Friday, February 27, 2009

When Virtual Becomes Reality

If you ever watched the TV series, Star Trek, The Next Generation, you probably saw the holodeck.  The holodeck is this amazing bit of technology where the ship's computer can somehow manipulate molecules into becoming physical manifestations of the computer program it is running.

Based on the program you put into the computer, you can walk into a 1920's speakeasy, take a voyage on a seventeenth century pirate ship or converse with a famous personality, learn new skills or play in a rock band.

Those are the good programs.  I have to wonder if anyone monitors the holodeck to see what crew members are really doing in there.

Like anything else that has a positive use, the holodeck could just as easily be used for nefarious activities, including all sorts of simulated depredations.  I wonder what child porn laws are like in the 25h century and if these virtual children created by the holodeck program would be a basis for prosecution if abused by a real pedophile using the program.

Not that they would allow pedophiles on-board a 25th century starship, of course.

My point is that the line between the virtual and the real is becoming ever more blurred in today's world.

The thin veil of anonymity is being pierced more and more often by both governments, hackers and even regular people.

I don't know if you have seen the commercial that is running these days about the girl who keeps getting recognized by all the strangers, where they ask her things like, "Hi Sara, what color panties today?" or "Hey Sara, when are you going to post something new?".

These guys are obviously not her intended audience.  The problem is that when you post something on the internet, the world is your audience.  And you can't take it back.

Could that be your child?

People form on-line relationships that end up destroying marriages when they fall in love with an avatar of some person on-line.

People connect to the internet, leaving their virtual doors and windows wide open to passersby.  Not all of them benevolent.  Consider the MSNBC story in my last post where they show how easy it is to harvest personal information right from people's computers using the same technology that opens the computer up to this invasion.

As hard as it is to believe, people are still regularly being fleeced by scammers who send them emails promising riches in exchange for just placing some money in an account in anticipation of millions of dollars coming from a dethroned prince or ambassador who needs to get money out of the country.

People are still getting duped by ever more sophisticated phishing scams.  The phishers have gotten very, very good at duplicating legitimate web sites to fool you into thinking that the email requesting that you update your personal information really came from your bank or PayPal or E-bay.

No company or organization that has your password will ever send you an email asking for it.
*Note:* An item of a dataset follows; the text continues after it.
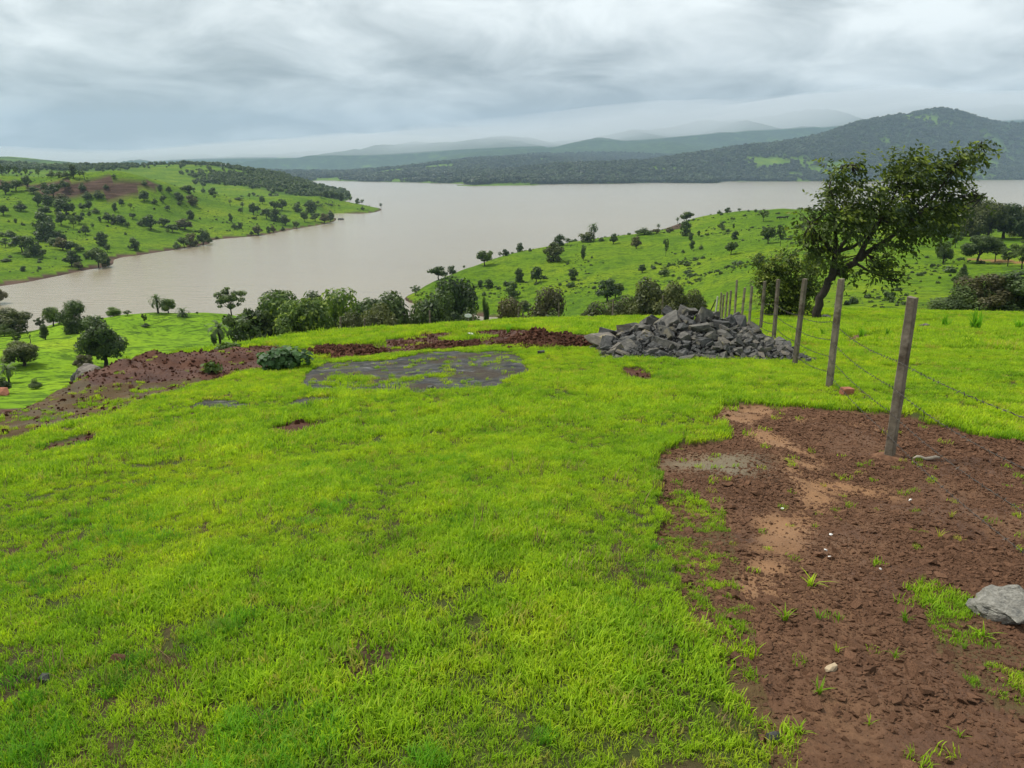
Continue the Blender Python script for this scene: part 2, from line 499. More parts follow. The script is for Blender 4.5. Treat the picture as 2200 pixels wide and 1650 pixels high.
class NG:
    """small helper to wire nodes"""

    def __init__(self, nodes, links):
        self.n, self.l = nodes, links

    def put(self, sock, v):
        if isinstance(v, (int, float)):
            sock.default_value = v
        elif isinstance(v, (tuple, list)):
            sock.default_value = tuple(v) + ((1,) if len(v) == 3 and sock.type == 'RGBA' else ())
        else:
            self.l.new(v, sock)

    def pos(self, obj=False):
        if obj:
            return N(self.n, 'ShaderNodeTexCoord').outputs['Object']
        return N(self.n, 'ShaderNodeNewGeometry').outputs['Position']

    def noise(self, vec, scale, detail=3, rough=.5, dist=0, fac=True):
        t = N(self.n, 'ShaderNodeTexNoise')
        self.put(t.inputs['Vector'], vec)
        t.inputs['Scale'].default_value = scale
        t.inputs['Detail'].default_value = detail
        t.inputs['Roughness'].default_value = rough
        t.inputs['Distortion'].default_value = dist
        return t.outputs['Fac'] if fac else t.outputs['Color']

    def scalev(self, vec, s):
        t = N(self.n, 'ShaderNodeMapping')
        self.put(t.inputs['Vector'], vec)
        t.inputs['Scale'].default_value = s
        return t.outputs[0]

    def ramp(self, fac, stops):
        t = N(self.n, 'ShaderNodeValToRGB')
        self.put(t.inputs[0], fac)
        el = t.color_ramp.elements
        el[0].position, el[0].color = stops[0][0], tuple(stops[0][1]) + (1,)
        el[1].position, el[1].color = stops[-1][0], tuple(stops[-1][1]) + (1,)
        for p, c in stops[1:-1]:
            q = el.new(p)
            q.color = tuple(c) + (1,)
        return t.outputs[0]

    def mix(self, fac, a, b, mode='MIX'):
        t = N(self.n, 'ShaderNodeMix', data_type='RGBA', blend_type=mode)
        self.put(t.inputs['Factor'], fac)
        self.put(t.inputs['A'], a)
        self.put(t.inputs['B'], b)
        return t.outputs['Result']

    def math(self, op, a, b=0.0, clamp=False):
        t = N(self.n, 'ShaderNodeMath', operation=op)
        t.use_clamp = clamp
        self.put(t.inputs[0], a)
        self.put(t.inputs[1], b)
        return t.outputs[0]

    def mapr(self, v, a, b, c=0.0, d=1.0):
        t = N(self.n, 'ShaderNodeMapRange')
        self.put(t.inputs[0], v)
        for i, q in enumerate((a, b, c, d)):
            t.inputs[i + 1].default_value = q
        return t.outputs[0]

    def bump(self, h, strength=.5, dist=.05, normal=None):
        t = N(self.n, 'ShaderNodeBump')
        t.inputs['Strength'].default_value = strength
        t.inputs['Distance'].default_value = dist
        self.put(t.inputs['Height'], h)
        if normal is not None:
            self.l.new(normal, t.inputs['Normal'])
        return t.outputs[0]

    def bsdf(self, color, rough=.8, spec=.3, normal=None):
        t = N(self.n, 'ShaderNodeBsdfPrincipled')
        self.put(t.inputs['Base Color'], color)
        self.put(t.inputs['Roughness'], rough)
        self.put(t.inputs['Specular IOR Level'], spec)
        if normal is not None:
            self.l.new(normal, t.inputs['Normal'])
        return t.outputs[0]


def m_near_ground():
    m, n, l, out = mat('near_ground')
    g = NG(n, l)
    p = g.pos()
    att = N(n, 'ShaderNodeAttribute', attribute_name='mask')
    sep = N(n, 'ShaderNodeSeparateColor')
    l.new(att.outputs['Color'], sep.inputs[0])
    soil, rock, sparse, black = sep.outputs[0], sep.outputs[1], sep.outputs[2], att.outputs['Alpha']
    thatch = g.mix(g.noise(p, 9, 4), (.030, .038, .011), (.075, .085, .020))
    thatch = g.mix(g.mapr(g.noise(p, 2.2, 4), .48, .6), thatch, g.mix(g.noise(p, 30, 4), (.035, .022, .012), (.10, .065, .034)))
    # red laterite soil, wet and dark, with paler washed sand
    s1 = g.ramp(g.noise(p, 0.9, 5, .6), ((.30, (.080, .041, .025)), (.5, (.125, .067, .040)), (.7, (.205, .118, .066))))
    s2 = g.mix(g.noise(p, 26, 4, .65), (.45, .42, .40), (1.35, 1.3, 1.25))
    s1 = g.mix(.9, s1, s2, 'MULTIPLY')
    sand = g.math('MAXIMUM', g.math('MULTIPLY', g.mapr(g.noise(g.scalev(p, (.75, .55, .7)), 1.15, 3, .55, .9), .56, .68), .6), N(n, 'ShaderNodeAttribute', attribute_name='sand').outputs['Fac'])
    s1 = g.mix(g.math('MULTIPLY', sand, .8), s1, g.mix(g.noise(p, 40, 3), (.26, .135, .062), (.36, .205, .105)))
    grey = N(n, 'ShaderNodeAttribute', attribute_name='silt').outputs['Fac']
    s1 = g.mix(g.math('MULTIPLY', grey, .75), s1, (.20, .175, .115))
    rk = g.ramp(g.noise(g.scalev(p, (1, 2.2, 1)), 2.6, 6, .7, .4), ((.34, (.012, .012, .012)), (.47, (.036, .036, .034)), (.58, (.080, .079, .075)), (.70, (.20, .20, .195))))
    rk = g.mix(g.mapr(g.noise(p, 1.1, 4, .6), .47, .60), rk, (.050, .036, .022))
    rk = g.mix(g.mapr(g.noise(p, 2.3, 5, .65), .56, .64), rk, (.075, .085, .020))
    spc = g.mix(g.noise(p, 14, 4), (.075, .060, .022), (.11, .12, .028))
    dug = N(n, 'ShaderNodeAttribute', attribute_name='dug').outputs['Fac']
    s3 = g.mix(.8, g.ramp(g.noise(p, 1.4, 5, .65), ((.32, (.052, .022, .014)), (.52, (.090, .039, .024)), (.70, (.140, .068, .042)))), s2, 'MULTIPLY')
    s1 = g.mix(dug, s1, s3)
    col = g.mix(soil, thatch, s1)
    col = g.mix(g.math('MULTIPLY', sparse, .35), col, spc)
    col = g.mix(rock, col, g.mix(g.math('MULTIPLY', sparse, .85), rk, (.085, .10, .022)))
    col = g.mix(black, col, (.022, .018, .015))
    bh = g.math('ADD', g.math('MULTIPLY', g.noise(p, 14, 6, .7), 1.0), g.math('MULTIPLY', g.noise(p, 55, 4, .6), .35))
    nm = g.bump(bh, .9, .035)
    wet = g.mapr(g.noise(p, 1.3, 3), .40, .58, .55, .9)
    rough = g.mix(rock, g.mix(soil, (.9, .9, .9), wet), (.6, .6, .6))
    l.new(g.bsdf(col, rough, .16, nm), out.inputs[0])
    return m


def m_hill(name, k):
    m, n, l, out = mat(name)
    g = NG(n, l)
    p = g.pos()
    att = N(n, 'ShaderNodeAttribute', attribute_name='mask')
    sep = N(n, 'ShaderNodeSeparateColor')
    l.new(att.outputs['Color'], sep.inputs[0])
    cut, path, wood = sep.outputs[0], sep.outputs[1], sep.outputs[2]
    kc = lambda c: tuple(q * k for q in c)
    a = g.ramp(g.noise(p, .03, 5, .55), ((.32, kc((.090, .180, .011))), (.5, kc((.138, .240, .013))), (.68, kc((.205, .290, .016)))))
    # grazed terracettes follow the contours; relief and tussock shade is painted into the colour
    sx = N(n, 'ShaderNodeSeparateXYZ')
    l.new(p, sx.inputs[0])
    con = N(n, 'ShaderNodeCombineXYZ')
    l.new(g.math('MULTIPLY', sx.outputs[0], .22), con.inputs[0])
    l.new(g.math('MULTIPLY', sx.outputs[1], .22), con.inputs[1])
    l.new(g.math('MULTIPLY', sx.outputs[2], 1.5), con.inputs[2])
    tr = g.noise(con.outputs[0], 1.0, 5, .68, .4)
    a = g.mix(g.math('MULTIPLY', g.mapr(tr, .49, .40), .75), a, (.048, .098, .012))
    tr2 = g.noise(con.outputs[0], 3.1, 4, .65, .3)
    a = g.mix(g.math('MULTIPLY', g.mapr(tr2, .54, .63), .7), a, (.035, .072, .011))
    a = g.mix(g.math('MULTIPLY', g.mapr(g.noise(p, .75, 4, .7), .57, .64), .8), a, (.030, .062, .011))  # dark specks: shade of small tussocks put into the grass colour
    a = g.mix(1, a, g.mix(g.noise(p, 1.1, 5, .7), (.55, .58, .6), (1.42, 1.38, 1.3)), 'MULTIPLY')
    soilc = g.ramp(g.noise(g.scalev(p, (.03, .03, .45)), 2.2, 5, .65), ((.3, (.034, .022, .016)), (.5, (.072, .045, .033)), (.7, (.13, .085, .062))))
    a = g.mix(cut, a, soilc)
    a = g.mix(path, a, g.mix(g.noise(p, .4, 3), (.20, .115, .045), (.28, .18, .07)))
    wd = g.ramp(g.noise(p, .018, 6, .7), ((.35, (.020, .040, .014)), (.55, (.038, .066, .022)), (.70, (.085, .16, .025))))
    a = g.mix(wood, a, wd)
    nm = g.bump(g.noise(p, .5, 5, .65), .8, .8)
    l.new(g.bsdf(a, .95, .04, nm), out.inputs[0])
    return m


def m_water():
    m, n, l, out = mat('muddy_water')
    g = NG(n, l)
    p = g.pos()
    c = g.mix(g.noise(g.scalev(p, (.004, .009, 1)), 1.0, 4, .6, .5), (.255, .213, .148), (.315, .266, .188))
    r1 = g.noise(g.scalev(p, (.12, .55, 1)), 1.0, 5, .65)
    r2 = g.noise(g.scalev(p, (.02, .05, 1)), 1.0, 3, .5)
    nm = g.bump(g.math('ADD', r1, g.math('MULTIPLY', r2, .6)), .35, .8)
    bs = g.bsdf(c, .2, .5, nm)
    l.new(bs, out.inputs[0])
    return m


def m_leaf(name, dark, light, tip=None, scale=1.6, trans=.25):
    m, n, l, out = mat(name)
    g = NG(n, l)
    oi = N(n, 'ShaderNodeObjectInfo')
    p = g.pos()
    f = g.noise(p, scale, 3, .6)
    c = g.ramp(f, ((.36, dark), (.64, light)))
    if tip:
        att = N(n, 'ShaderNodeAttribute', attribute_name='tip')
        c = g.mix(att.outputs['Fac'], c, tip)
    c = g.mix(1.0, c, g.mix(oi.outputs['Random'], (.72, .76, .74), (1.25, 1.2, 1.12)), 'MULTIPLY')
    b = g.bsdf(c, .55, .3)
    t = N(n, 'ShaderNodeBsdfTranslucent')
    g.put(t.inputs['Color'], g.mix(1.0, c, (1.5, 1.6, .8), 'MULTIPLY'))
    s = N(n, 'ShaderNodeMixShader')
    s.inputs[0].default_value = trans
    l.new(b, s.inputs[1])
    l.new(t.outputs[0], s.inputs[2])
    l.new(s.outputs[0], out.inputs[0])
    return m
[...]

They just don't need to do that.

All because many of us are trusting people navigating blind in a place full of virtual sharks and barracudas.

The other thing that I noticed in the MSNBC story about the peer to peer file sharing programs allowing access to personal information was the complete unconcern that the teenage girls are using the program to illegally share music.

The parents acted just like this was fine and dandy.  And the MSNBC announcer went on about how the girls just love to share music with their friends.  Hello, it is still illegal to do that folks.

Little foxes.  When we allow our kids to participate in illegal or unethical practices because we are either too lazy to understand what they are doing or don't see any harm in a little pirated music, we are telling them that some laws are okay to break.

I have long opined that when history looks back on this era, the Internet will be considered one of the best and worse things to happen to society.

Where else can you access thousands of books and articles on virtually any subject?  You  can get an entire education via podcasts from iTunes University, or attend a university completely on-line.

You can strike it rich, sell an idea, make new business connections, communicate with friends and family.  All without leaving the comfort of your home.

The flip side of course is that you can lose your life savings, access horrific images, both legal and illegal. Your children can get an entire education on things you would rather not think about.

You can view terrorist groups beheading people, or you can download child porn.

Your kids can freely be approached by child predators and pedophiles.

All without leaving the comfort of your home.

The problem is that so many people, especially people who are currently raising kids, don't seem to know much about computers or the Internet.  So they ignore the whole thing, saying stuff like, "My kids are so smart on the computer. I can barely get my email."

Well, wise up and get smart about the computer and the Internet.  Do your duty as a responsible adult and monitor your kids.

Just because you don't understand it, does not mean you can abdicate your responsibility to children who depend on you for protection.

The line between the virtual of the Internet and the reality of impact on your life or your children's lives is much thinner than you might imagine.